» **TASK DETAILS**: Without the pictures, set down every line of the data exactly.

────────

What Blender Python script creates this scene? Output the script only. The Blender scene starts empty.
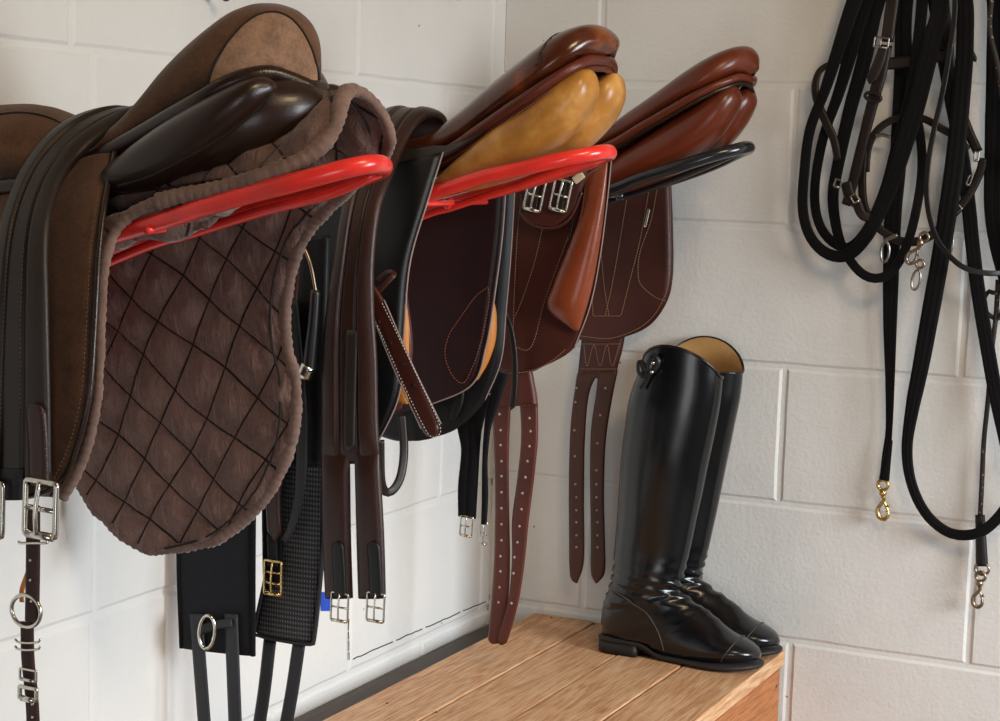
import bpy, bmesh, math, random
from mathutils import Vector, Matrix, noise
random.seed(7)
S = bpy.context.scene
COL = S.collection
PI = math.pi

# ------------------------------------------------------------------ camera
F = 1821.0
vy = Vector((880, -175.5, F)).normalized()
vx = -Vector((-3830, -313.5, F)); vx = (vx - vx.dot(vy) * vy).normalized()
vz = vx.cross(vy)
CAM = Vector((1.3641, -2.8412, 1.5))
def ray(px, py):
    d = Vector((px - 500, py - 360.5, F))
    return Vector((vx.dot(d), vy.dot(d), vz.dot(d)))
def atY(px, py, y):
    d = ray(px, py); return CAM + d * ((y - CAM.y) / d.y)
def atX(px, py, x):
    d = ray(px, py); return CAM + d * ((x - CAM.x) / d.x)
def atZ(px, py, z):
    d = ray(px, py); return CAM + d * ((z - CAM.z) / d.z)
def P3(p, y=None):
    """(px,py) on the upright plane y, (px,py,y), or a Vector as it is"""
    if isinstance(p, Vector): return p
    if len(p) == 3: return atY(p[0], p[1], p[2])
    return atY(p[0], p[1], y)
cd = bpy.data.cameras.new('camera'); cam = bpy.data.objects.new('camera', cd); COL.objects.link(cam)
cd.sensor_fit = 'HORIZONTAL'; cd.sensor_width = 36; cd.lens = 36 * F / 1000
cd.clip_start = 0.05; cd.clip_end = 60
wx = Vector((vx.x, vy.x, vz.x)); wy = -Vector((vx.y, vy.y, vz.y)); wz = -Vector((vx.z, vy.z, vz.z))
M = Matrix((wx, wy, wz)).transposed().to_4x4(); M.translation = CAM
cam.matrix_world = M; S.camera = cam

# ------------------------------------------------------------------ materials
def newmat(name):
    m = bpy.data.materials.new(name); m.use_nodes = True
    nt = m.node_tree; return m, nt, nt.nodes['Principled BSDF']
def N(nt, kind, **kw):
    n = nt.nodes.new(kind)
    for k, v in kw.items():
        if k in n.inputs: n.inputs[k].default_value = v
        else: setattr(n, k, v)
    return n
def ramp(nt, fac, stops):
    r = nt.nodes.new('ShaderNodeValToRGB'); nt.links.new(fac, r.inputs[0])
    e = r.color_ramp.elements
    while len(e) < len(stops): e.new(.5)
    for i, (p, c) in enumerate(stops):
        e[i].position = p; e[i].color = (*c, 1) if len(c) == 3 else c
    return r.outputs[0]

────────

» **EXERCISE ANSWER**:
What Blender Python script creates this scene? Output the script only. The Blender scene starts empty.
import bpy, bmesh, math, random
from mathutils import Vector, Matrix, noise
random.seed(7)
S = bpy.context.scene
COL = S.collection
PI = math.pi

# ------------------------------------------------------------------ camera
F = 1821.0
vy = Vector((880, -175.5, F)).normalized()
vx = -Vector((-3830, -313.5, F)); vx = (vx - vx.dot(vy) * vy).normalized()
vz = vx.cross(vy)
CAM = Vector((1.3641, -2.8412, 1.5))
def ray(px, py):
    d = Vector((px - 500, py - 360.5, F))
    return Vector((vx.dot(d), vy.dot(d), vz.dot(d)))
def atY(px, py, y):
    d = ray(px, py); return CAM + d * ((y - CAM.y) / d.y)
def atX(px, py, x):
    d = ray(px, py); return CAM + d * ((x - CAM.x) / d.x)
def atZ(px, py, z):
    d = ray(px, py); return CAM + d * ((z - CAM.z) / d.z)
def P3(p, y=None):
    """(px,py) on the upright plane y, (px,py,y), or a Vector as it is"""
    if isinstance(p, Vector): return p
    if len(p) == 3: return atY(p[0], p[1], p[2])
    return atY(p[0], p[1], y)
cd = bpy.data.cameras.new('camera'); cam = bpy.data.objects.new('camera', cd); COL.objects.link(cam)
cd.sensor_fit = 'HORIZONTAL'; cd.sensor_width = 36; cd.lens = 36 * F / 1000
cd.clip_start = 0.05; cd.clip_end = 60
wx = Vector((vx.x, vy.x, vz.x)); wy = -Vector((vx.y, vy.y, vz.y)); wz = -Vector((vx.z, vy.z, vz.z))
M = Matrix((wx, wy, wz)).transposed().to_4x4(); M.translation = CAM
cam.matrix_world = M; S.camera = cam

# ------------------------------------------------------------------ materials
def newmat(name):
    m = bpy.data.materials.new(name); m.use_nodes = True
    nt = m.node_tree; return m, nt, nt.nodes['Principled BSDF']
def N(nt, kind, **kw):
    n = nt.nodes.new(kind)
    for k, v in kw.items():
        if k in n.inputs: n.inputs[k].default_value = v
        else: setattr(n, k, v)
    return n
def ramp(nt, fac, stops):
    r = nt.nodes.new('ShaderNodeValToRGB'); nt.links.new(fac, r.inputs[0])
    e = r.color_ramp.elements
    while len(e) < len(stops): e.new(.5)
    for i, (p, c) in enumerate(stops):
        e[i].position = p; e[i].color = (*c, 1) if len(c) == 3 else c
    return r.outputs[0]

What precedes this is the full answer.